1. Ask your UX and QA teams to work together to create a UX baseline for quality assurance testing in the conversion research phase.

The QA team will better understand UX’s team intentions from the start.

2. With your QA and UX teams, develop a set of guidelines that codify your company's concept of quality, including conventions for coding, language, graphics, acceptable speed and performance thresholds, and accessibility standards.

Use categories like speed, error messages, copy and content, image quality/performance, accessibility, links, font style and size, site security, online forms, emails sent as expected, and bugs and crashes. For example, a website needs to load in .13 seconds to pass the QA test.
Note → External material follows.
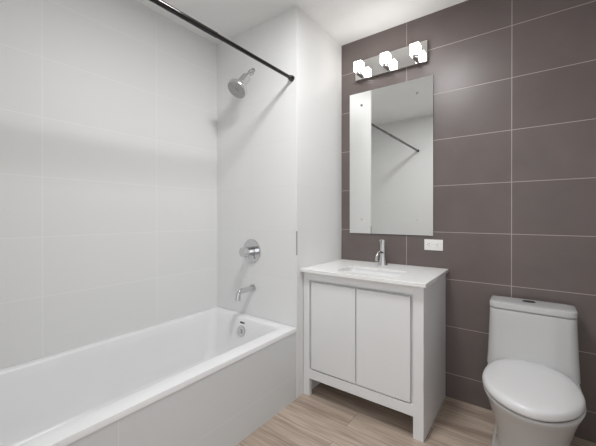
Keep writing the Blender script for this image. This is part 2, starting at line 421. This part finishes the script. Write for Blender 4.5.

3. With your QA team, write scenario-based use cases for common tasks that users might perform in a single sitting while moving through your sales funnel. Follow these step by step, looking for issues.

For example, Submit lead gen form for ebook 1 or Make a purchase by searching Google for keyword X. Structure the tasks to follow the flow of the funnel from the landing page all the way to the conversion page. Include failure scenarios where the user doesn’t get to the end of the funnel so that you can check error pages and messages too.

4. Check that Google Analytics tracked your actions correctly as you moved through your use cases.

5. In Google Analytics, go to Audience > Technology > Browser and OS, click on comparison view, and compare metrics like bounce rate and conversion rate across different versions in a single browser family.

For example, select Google Chrome and look at the latest 10 versions of Chrome to see whether the bounce rate is better or worse on newer browsers.

6. Go to Audience > Mobile > Devices, open the comparison view, and repeat your comparisons across different versions in a single browser family.

7. Run through your use cases on as many different devices, operating systems, and browser combinations as possible, using physical devices or platforms that offer emulators.

Use your UX guidelines to spot issues and irregularities.

8. Check mobile-specific QA issues.

Correct keyboard not appearing for input fields such as number pad for phone numbers. Error messages not clearly visible on forms. Load times being longer. Videos unavailable on mobile pages. Navigation, causing confusion when people switch between mobile and desktop versions of the website.

9. Consider automating your use cases, where possible, to reduce the load on your QA team for future releases.